I’d say I’m doing my job exceptionally well. In fact he even told me before he promoted me.

I had to tell him what I wanna learn in the next 2-3 years. I told him I wanna be decent in C++ because i love the language and in my opinion every dev can improve by learning a low level language.

Have some MITx courses and stuff I wanna do (I actually want to do them) but he keeps pushing me to send him the courses so he can push me and (I think) Monitor my progress..

C/Cpp and asm have always been my love, I wanna improve and learn. But I wanna do it for myself, not for my boss. The company doesn’t have any use for it anyway..

And those courses are 4 weeks to 12 months with scheduled assessments.

I shouldn’t have mentioned it. Now it’s an expectation they have.

Now I have to force myself into doing those courses in time.. on a schedule..?

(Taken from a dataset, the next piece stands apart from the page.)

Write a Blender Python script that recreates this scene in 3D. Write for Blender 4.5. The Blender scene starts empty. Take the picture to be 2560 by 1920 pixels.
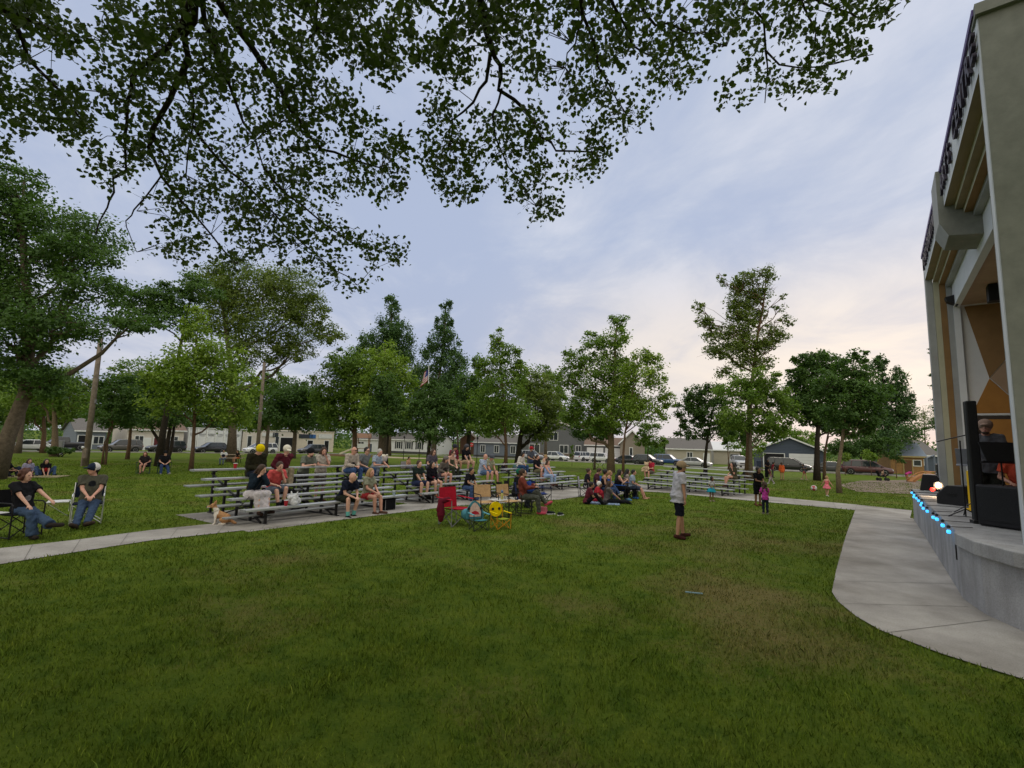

90% of then will bore the shit out of me cause I already know it and the remaining 10% are stuff I wanna look at when I feel like it. But I don’t have a paper that says I know those 90% so yeah..

Why can’t he just be happy with the work I do during working hours and leave my free time up to me???

Comments
  • 5
    Please stop saying C/C++ is a low level language. It is a systems level language. Low level is ASM.
  • 1
    It still lets you access pretty much all of the hardware, doesn’t it?
    Or is „low level“ == hard do read?
  • 1
    @Demolishun if it makes you happy, I can call it lower level.
  • 4
    CS/CE is a precise field. Words matter and so does jargon. If you want to effectively communicate ideas you use precise language. This is not a preference but a "this person has no clue" thing. My intent was to save you embarrassment in the future. If you don't believe me, fine, google is your friend.
  • 7
    A good manager would give you the time during work if it's a requirement for your employment (i.e. growth/professional development).
  • 2
    @Demolishun we can call it a medium level language
  • 2
    C++ is high level language with varying abstraction levels on hardware.
  • 1
    @Demolishun @aviophile
    Ok, I see I was wrong there.
    Don’t know why I never noticed this.

    That sucks, I’ve been using that word for many many years.
  • 0
    @Kashmir there were times when C was one of the highest level programming language assembly was lowest. I think distance from assembly would be good measure but too much discussion would be pointless.
  • 3
    @Kashmir
    Yes, low level languages are those which have minimal abstraction from the cpu instruction set. Managed languages are generally considered higher level, but low level does have a specific connotation.
  • 0
    To me it seems like your boss wants to help you doing the courses you want. He wants to help you build your career. Maybe talk with him more deeply about your feelings, for me this sounds more like he wants to help you. If he invests in you, he might progress it. None the less, it would be worse if he wouldn't want to help you with the courses at all!

    Sorry for the pressure, good luck.
  • 1
    @SortOfTested How people don't know this is staggering.